Task statement — State only how many lines contain the string "scene".

Source data —
** Begin **
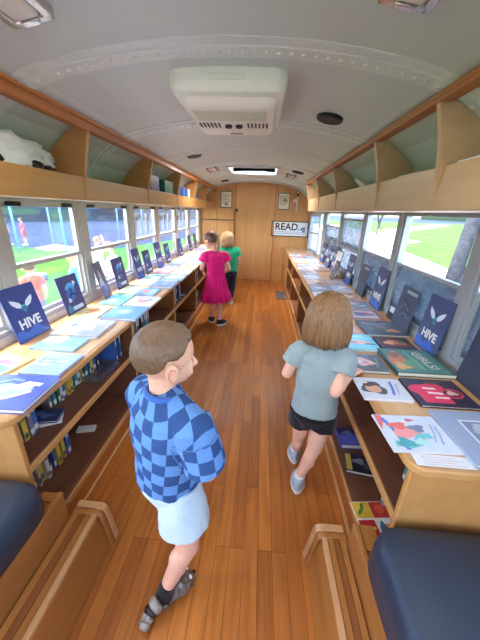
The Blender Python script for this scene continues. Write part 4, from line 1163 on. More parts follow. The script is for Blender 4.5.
L_items = [
 ('i', -.905, .845, .235, .215, 3, .018, (70, 84, 178), swirl, 'indigo picture book with a pale swirling creature'),
 ('i', -.905, 1.065, .175, .19, 0, .012, (150, 170, 214), sq(2, 6, ((196, 190, 220), (110, 150, 206), (216, 200, 214), (170, 196, 226))), 'pale blue and lilac picture book'),
 ('o', -1.005, 1.265, .225, .15, 0, .012, (140, 190, 216), [('r', .02, .5, .5, .95, (236, 232, 170)), ('b', .3, .4, .2, .2, (160, 206, 190)), ('b', .7, .4, .2, .2, (120, 170, 220))], 'light teal picture book with a yellow corner'),
 ('o', -1.12, 1.03, .17, .18, -8, .012, (236, 214, 120), [('s', [(.05, .25), (.5, .35), (.95, .3)], .12, (90, 200, 200)), ('s', [(.1, .55), (.5, .6), (.9, .62)], .1, (236, 130, 140)), ('b', .5, .8, .3, .1, (250, 240, 200))], 'rainbow coloured picture book with yellow top'),
 ('o', -1.085, 1.505, .13, .26, 2, .008, (244, 242, 236), [('e', .5, .5, .12, .1, (120, 160, 210)), ('b', .52, .55, .1, .05, (90, 120, 190)), ('r', .3, .2, .7, .24, (200, 200, 205))], 'white picture book with a small blue figure'),
 ('i', -.945, 1.475, .15, .24, 1, .016, (180, 182, 220), sq(7, 6, ((200, 200, 230), (160, 170, 214), (226, 206, 216))), 'lavender picture book with pale blotches'),
 ('o', -1.12, 1.755, .18, .23, 2, .01, (244, 226, 160), [('b', .5, .5, .3, .2, (240, 170, 90)), ('b', .6, .6, .16, .12, (236, 120, 90)), ('b', .3, .4, .1, .1, (250, 240, 220))], 'cream and orange picture book'),
 ('i', -.885, 1.755, .23, .24, 1, .018, (96, 150, 226), [('e', .45, .52, .22, .2, (140, 186, 240)), ('b', .45, .52, .14, .13, (180, 210, 246)), ('r', .15, .1, .85, .15, (70, 120, 206))], 'bright blue picture book with a pale round picture'),
 ('o', -1.09, 2.05, .17, .26, 2, .01, (130, 210, 206), [('s', [(.05, .6), (.5, .7), (.95, .5)], .12, (90, 190, 206)), ('b', .4, .3, .2, .14, (240, 230, 170)), ('b', .7, .4, .12, .1, (170, 226, 170))], 'turquoise picture book with green waves'),
 ('i', -.875, 2.025, .205, .24, 0, .014, (232, 228, 232), [('b', .5, .45, .2, .16, (226, 140, 130)), ('b', .3, .6, .12, .1, (180, 180, 220)), ('b', .7, .62, .12, .12, (120, 160, 206)), ('r', .1, .84, .9, .92, (190, 150, 170))], 'white picture book with a red and blue scene'),
 ('i', -.935, 2.29, .155, .22, 0, .012, (110, 150, 190), [('b', .4, .5, .25, .2, (214, 100, 110)), ('b', .7, .6, .15, .15, (120, 200, 190))], 'blue picture book with a red blotch'),
 ('o', -1.105, 2.32, .16, .22, 0, .012, (226, 226, 170), sq(12, 4, ((240, 190, 170), (170, 210, 160), (250, 246, 220))), 'pale yellow and green picture book'),
 ('i', -.885, 2.585, .21, .28, 0, .02, (96, 116, 206), [('r', .05, .75, .95, .95, (150, 160, 226)), ('b', .5, .4, .25, .2, (120, 140, 220))], 'violet blue picture book'),
 ('o', -1.09, 2.60, .17, .24, 0, .012, (244, 236, 220), sq(14, 5, ((240, 160, 120), (246, 210, 150), (230, 120, 120))), 'cream picture book with orange shapes'),
]
rs = random.Random(5)
pal = [((150, 190, 226), ((236, 236, 240), (246, 216, 140), (120, 160, 210)), 'sky blue picture book with pale shapes'), ((240, 236, 226), ((236, 170, 150), (150, 190, 220), (246, 226, 150)), 'off-white picture book with pastel shapes'), ((246, 222, 140), ((240, 150, 90), (250, 246, 230)), 'yellow picture book with orange shapes'), ((170, 214, 200), ((240, 240, 226), (90, 150, 170)), 'mint green picture book'), ((226, 170, 176), ((250, 236, 226), (190, 90, 110)), 'pink picture book with cream shapes'), ((180, 180, 220), ((226, 226, 244), (120, 130, 190)), 'lilac picture book')]
y = 2.9; i = 0
while y < 5.85:
    p = pal[i % 6]; L_items.append(('i', -.88, y, .2, .25, rs.uniform(-3, 3), .012, p[0], sq(i+30, 5, p[1]), p[2]))
    p = pal[(i+3) % 6]; L_items.append(('o', -1.095, y-.03, .17, .23, rs.uniform(-3, 3), .012, p[0], sq(i+60, 5, p[1]), p[2]))
    y += .29; i += 1
book_list('left', L_items)
R_items = [
 ('i', .548, .80, .215, .17, 3, .006, (206, 212, 222), [('p', [(.02, .98), (.02, .55), (.12, .8), (.14, .98)], (232, 110, 120)), ('s', [(.12, .9), (.2, .6), (.22, .3), (.24, .05)], .035, (90, 120, 200)), ('b', .36, .52, .2, .2, (236, 150, 150)), ('b', .3, .68, .14, .1, (226, 110, 100)), ('b', .58, .62, .12, .1, (120, 130, 160)), ('s', [(.1, .2), (.3, .15), (.45, .22), (.55, .4), (.72, .42)], .07, (110, 190, 190)), ('b', .26, .22, .12, .12, (80, 160, 170)), ('b', .5, .25, .1, .09, (170, 220, 210)), ('b', .55, .85, .07, .04, (206, 90, 110)), ('s', [(.72, .25), (.8, .5), (.84, .75)], .012, (150, 170, 206)), ('s', [(.8, .2), (.87, .45), (.9, .7)], .012, (150, 170, 206))], 'white picture book with a red and teal mermaid-like painting'),
 ('i', .535, 1.047, .19, .15, 1, .012, (204, 206, 216), [('b', .32, .48, .26, .28, (74, 72, 84)), ('e', .3, .46, .17, .2, (214, 158, 128)), ('b', .28, .68, .18, .12, (60, 50, 50)), ('b', .16, .78, .1, .08, (206, 206, 200)), ('s', [(.66, .2), (.72, .5), (.76, .85)], .03, (90, 110, 190)), ('s', [(.78, .25), (.82, .5), (.86, .75)], .012, (140, 140, 170))], 'white picture book with a dark-haired face'),
 ('o', .757, 1.047, .225, .19, 1, .012, (52, 44, 66), [('b', .36, .5, .3, .34, (220, 52, 84)), ('r', .12, .1, .62, .7, (224, 56, 86)), ('e', .74, .46, .19, .18, (214, 60, 90)), ('e', .74, .46, .15, .13, (90, 40, 50)), ('b', .74, .47, .1, .08, (226, 180, 170)), ('s', [(.28, .62), (.5, .6)], .035, (246, 220, 220)), ('s', [(.3, .45), (.56, .43)], .035, (246, 220, 220)), ('s', [(.36, .28), (.6, .28)], .03, (246, 220, 220)), ('b', .55, .86, .15, .06, (90, 80, 80))], 'dark picture book with a large crimson shape'),
 ('o', .775, .80, .235, .25, 1, .014, (150, 162, 184), [('r', .30, .05, .96, .80, (222, 224, 230)), ('r', .33, .08, .95, .77, (128, 138, 160)), ('s', [(.4, .6), (.6, .45), (.9, .5)], .05, (170, 176, 190)), ('b', .7, .3, .2, .12, (96, 104, 128)), ('b', .6, .66, .2, .06, (186, 190, 200))], 'grey blue book with a framed grey picture'),
 ('i', .55, 1.262, .15, .165, 0, .016, (84, 88, 92), [('b', .38, .5, .28, .24, (222, 172, 160)), ('s', [(.2, .5), (.4, .58), (.6, .46)], .05, (240, 206, 200)), ('s', [(.68, .2), (.78, .5), (.84, .8)], .03, (130, 140, 140)), ('b', .4, .5, .1, .08, (196, 140, 130))], 'dark grey picture book with a pink creature'),
 ('o', .782, 1.297, .265, .245, 1, .022, (54, 92, 96), [('r', .02, .02, .98, .98, (86, 140, 128)), ('b', .22, .5, .18, .34, (206, 130, 90)), ('b', .18, .25, .12, .14, (226, 170, 110)), ('b', .2, .72, .12, .12, (150, 110, 80)), ('b', .42, .35, .14, .2, (100, 160, 120)), ('r', .92, .02, .98, .98, (60, 96, 110)), ('s', [(.45, .9), (.5, .55), (.52, .12)], .015, (140, 190, 170))], 'large green picture book with white lettering'),
 ('i', .583, 1.508, .175, .205, 0, .016, (120, 206, 226), [('b', .5, .42, .3, .12, (226, 180, 150)), ('r', .62, .3, .95, .36, (60, 80, 90)), ('s', [(.1, .7), (.5, .8), (.9, .7)], .03, (170, 230, 240)), ('b', .3, .4, .1, .08, (206, 140, 120))], 'cyan picture book with a long tan shape'),
 ('o', .782, 1.517, .19, .155, 0, .012, (70, 58, 66), [('b', .5, .55, .34, .2, (200, 110, 80)), ('b', .35, .5, .14, .14, (226, 170, 130)), ('s', [(.2, .25), (.5, .35), (.85, .25)], .04, (150, 70, 70)), ('b', .72, .6, .12, .1, (90, 120, 90))], 'dark picture book with rust red figures'),
 ('o', .795, 1.745, .25, .235, 1, .014, (76, 92, 106), [('s', [(.1, .8), (.4, .7), (.7, .78)], .07, (120, 140, 150)), ('b', .7, .3, .18, .1, (206, 150, 120)), ('s', [(.15, .4), (.45, .35), (.6, .5)], .06, (96, 120, 110)), ('b', .5, .55, .14, .1, (140, 120, 150))], 'slate blue picture book with green brush strokes'),
 ('i', .565, 1.735, .14, .19, 0, .012, (214, 150, 130), sq(41, 5, ((236, 190, 170), (190, 90, 80), (240, 220, 200))), 'salmon picture book with cream shapes'),
 ('o', .76, 2.0, .24, .2, 0, .012, (170, 120, 110), [('r', .12, .1, .9, .9, (206, 196, 206)), ('b', .5, .5, .3, .2, (110, 110, 150)), ('b', .6, .6, .14, .1, (190, 90, 90))], 'wood-brown picture book with a pale panel'),
 ('i', .565, 1.97, .15, .2, 0, .012, (140, 140, 160), sq(43, 5, ((210, 200, 210), (170, 120, 130))), 'mauve grey picture book'),
]
palr = [((180, 170, 176), ((220, 214, 220), (190, 130, 120), (120, 130, 160)), 'greyish pink picture book'), ((222, 222, 228), ((190, 150, 150), (140, 150, 180)), 'white picture book with faint shapes'), ((130, 146, 170), ((200, 206, 216), (206, 160, 130)), 'steel blue picture book'), ((206, 160, 140), ((236, 216, 200), (150, 90, 90)), 'peach picture book'), ((190, 196, 210), ((236, 236, 240), (150, 170, 206)), 'pale grey blue picture book')]
y = 2.22; i = 0
while y < 5.0:
    p = palr[i % 5]; R_items.append(('i', .59, y, .19, .21, rs.uniform(-4, 4), .012, p[0], sq(i+80, 5, p[1]), p[2]))
    p = palr[(i+2) % 5]
    if not 3.05 < y+.02 < 3.55: R_items.append(('o', .79, y+.02, .18, .21, rs.uniform(-4, 4), .012, p[0], sq(i+90, 5, p[1]), p[2]))
    y += .25; i += 1
book_list('right', R_items)
# lettering of the green book
gb = [o for o in S.objects if 'large green picture book' in o.get('label', '')][0]
add_text('title_lettering', 'GIRLS!', .062, M['white'], gb, Matrix.Translation((.045, .0, .0245)) @ Matrix.Rotation(-PI/2+.12, 4, 'Z'), .0003, .0005)
o = thing('paper_sheet', 'white printed sheet at the rounded near corner of the right counter', 'paper', (.58, .69, ZC))
B(-.085, .085, -.022, .022, 0, .0008).build('sheet', M['white'], o, world=False)
a = MB()
for k in range(4): a.box(-.06, .06-.02*(k % 2), -.016+k*.009, -.0145+k*.009, .0008, .0011)
a.build('printed_lines', ink((196, 160, 150)), o, world=False)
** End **
Correct output — 2